Mark : Oui, le fait de donner des concerts devant un public peut faire partie du processus de guérison, il y a une sorte de catharsis. L'énergie que nous recevons chaque soir nous fait du bien. Nous savons que le public est là pour nous et ça nous fait du bien aussi. En revanche, partir en tournée, c'est l'exact opposé.
Joe : C'est un bon exercice dans le fait d'apprendre à guérir. Si nous aimons autant être en tournée, c'est parce que nous avons la chance de pouvoir jouer en live tous les soirs, mais être en tournée, c'est savoir aussi trouver l'équilibre, vivre tous les jours avec les mêmes personnes pendant plusieurs mois et survivre tout simplement, car ce sont des situations aussi intenses qu'étranges. C'est très mauvais pour ta santé physique et mentale, parce que nous ne nous arrêtons jamais de tourner, et en même temps, c'est la meilleure sensation au monde que d'être sur scène pendant 1h30.
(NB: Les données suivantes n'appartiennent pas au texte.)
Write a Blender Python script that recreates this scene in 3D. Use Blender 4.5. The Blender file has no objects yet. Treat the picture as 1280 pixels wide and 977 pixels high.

Vous avez sorti le 3 août dernier le vidéo clip du titre Stockholm Syndrome. Il dépeint la monotonie d'avoir à travailler pour survivre et comment la machine finit par vous engloutir et vous dépouille de vos libertés. Peut-on faire faire un parallèle entre vos textes et les milliers de travailleurs actuellement en grève au Royaume-Uni ?

Joe : Le clip de Stockholm Syndrome a été réalisé par Lee (ndlr : Lee Kiernan, le second guitariste du groupe). Il faudrait que tu lui demandes à lui, parce que moi-même, je n'ai pas compris. Oui, il y a toujours un fond de contexte politique dans notre travail même de façon inconsciente. Ce n'est pas une volonté d'écrire sur ça, mais ça transparaît toujours un peu. Toutes les chansons et les paroles que j'ai écrites relèvent du subconscient. Je ne choisis pas arbitrairement d'écrire sur tel ou tel sujet, je laisse la musique me porter.

Vous êtes considérés comme le groupe qui incarne le mieux le mouvement post Trump (dans le sens anti-mec blanc omnipotent). Est-ce que vous pensez que l'unité / solidarité de tous les musiciens impliqués dans ce mouvement a contribué au succès de cette « tendance » ?

Joe : Oui, je pense, que ce soit sur la scène musicale ou non. Je pense que le monde en avait juste assez de voir que des mecs guitaristes blancs. Quand nous sommes arrivés dans l'industrie musicale, il n'y avait vraiment rien de nouveau. Même en ce qui nous concerne, mis à part notre musique et nos idées, il n'y avait rien de nouveau de ce côté-là. Il y a énormément de groupes autour de nous qui travaillent dur dans la plus grande humilité. Il n y'a pas énormément de maisons de disques et de labels qui avancent beaucoup d'argent et qui donnent beaucoup de moyens aux artistes, donc tout le monde se doit de bosser très dur dans son coin et la musique se doit d'être bonne. C'est pour ça que je trouve qu'il y énormément de bonne musique en ce moment. Que les gens soient d'accord ou non, je me fous de ce qu'ne pensent les autres. Ce que je sais, c'est que des groupes comme Fontaines D.C., Yard Act, Inhaler, Yungblud, ou encore NewDad, je paierais pour aller les voir en concert. Le monde en avait marre des guitaristes blancs qui pensent avoir tous les droits et se croient tout permis. Le monde change, il y a plus de diversité dans le rock qu'il n'y en a jamais eu auparavant. Cette génération a du talent et elle n'est pas là par p**** de charité.

Que peut-on vous souhaiter pour la suite ?

Joe : La paix. La paix intérieure. Je n'ai besoin de rien de matériel.
Mark : Moi j'aimerais que ce soit un temps nuageux avec une vingtaine de degrés de moins et peut-être même un peu de pluie.